By implementing these strategies, you can optimize your savings and reduce your tax liability. However, it’s important to choose the strategies that align with your financial goals and risk appetite.
How Cube Wealth Can Help You Save Your Taxes
At Cube Wealth, we offer you a diverse range of investment options. Furthermore, our Cube Wealth Coaches provide you with personalised investment advice based on your financial goals and risk appetite.

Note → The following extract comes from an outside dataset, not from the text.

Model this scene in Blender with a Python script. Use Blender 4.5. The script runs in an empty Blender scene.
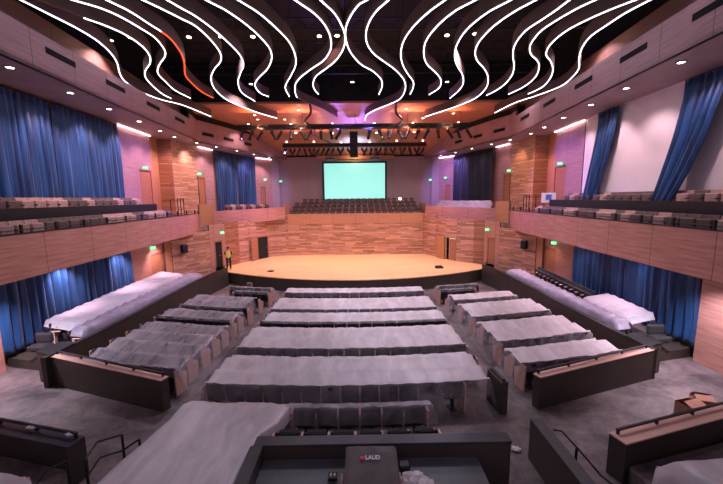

Additionally, our platform provides easy access to top-performing mutual funds and other investment products that can help you build your wealth and maximize your tax savings. With Cube Wealth, you can easily track and manage your investments in one place, saving you time and effort. Our user-friendly interface and expert guidance make it simple for you to make informed investment decisions that align with your tax-saving goals.
Conclusion: Your Path to Financial Security
Saving Schemes are an excellent way to secure your financial future. They not only provide a disciplined and structured way to save money but also offer significant tax benefits. By investing in these schemes, you can grow your wealth while reducing your tax liability.

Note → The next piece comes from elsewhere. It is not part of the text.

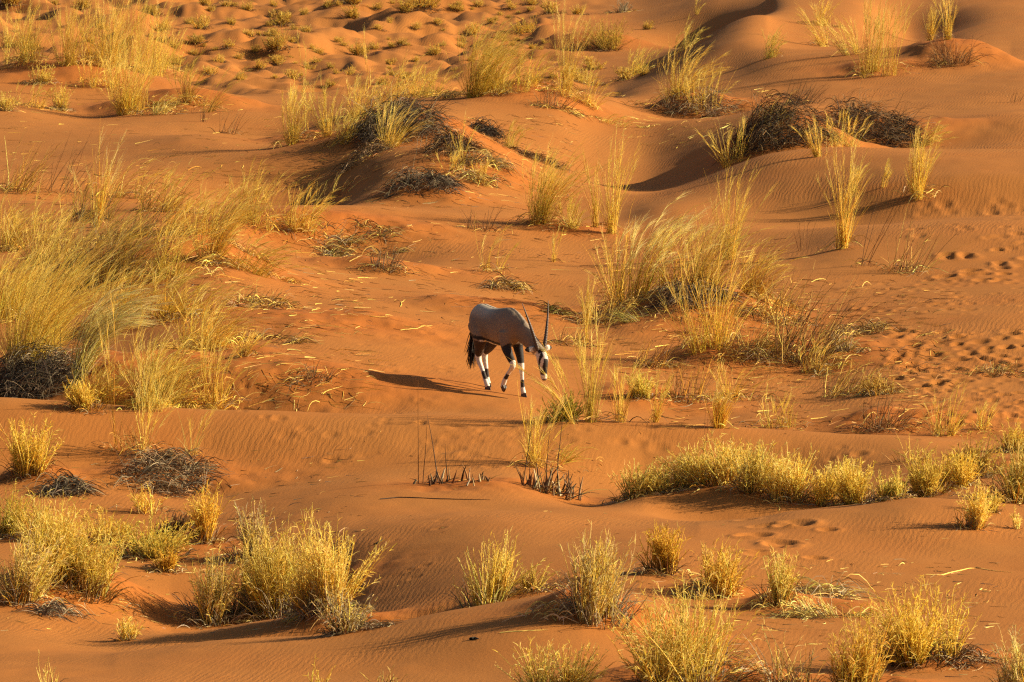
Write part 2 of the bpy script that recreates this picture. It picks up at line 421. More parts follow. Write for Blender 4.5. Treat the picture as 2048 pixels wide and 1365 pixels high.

Furthermore, the variety of saving schemes available means that there's something for everyone, regardless of your financial goals or risk appetite. So, whether you're saving for retirement, a new home, or your child's education, saving schemes can help you achieve your goals while optimizing your savings. Remember, the key to financial security is not just about making money, but also about strategically saving and investing it.
Happy saving!
FAQs Related To Saving Schemes
1. What are some popular saving schemes in India?
Some popular saving schemes in India include Public Provident Fund (PPF), National Saving Certificate (NSC), Senior Citizen Saving Scheme (SCSS), Post Office Monthly Income Scheme (POMIS), Employee Provident Fund (EPF), and National Pension Scheme (NPS).
2. What is the tax benefit of investing in PPF?
The interest earned and the returns from PPF are exempt from income tax. Investments made towards PPF can be claimed as tax deductions under Section 80C of the Income Tax Act.
3. Are the returns from NSC taxable?
The investments in NSC are eligible for tax deductions under Section 80C. However, the interest earned is taxable but is considered to be reinvested and hence qualifies for deduction under Section 80C.
4. What are some effective tax-saving strategies?
Some effective tax-saving strategies include investing in saving schemes, buying a home loan, buying a health insurance policy, and buying life insurance plans.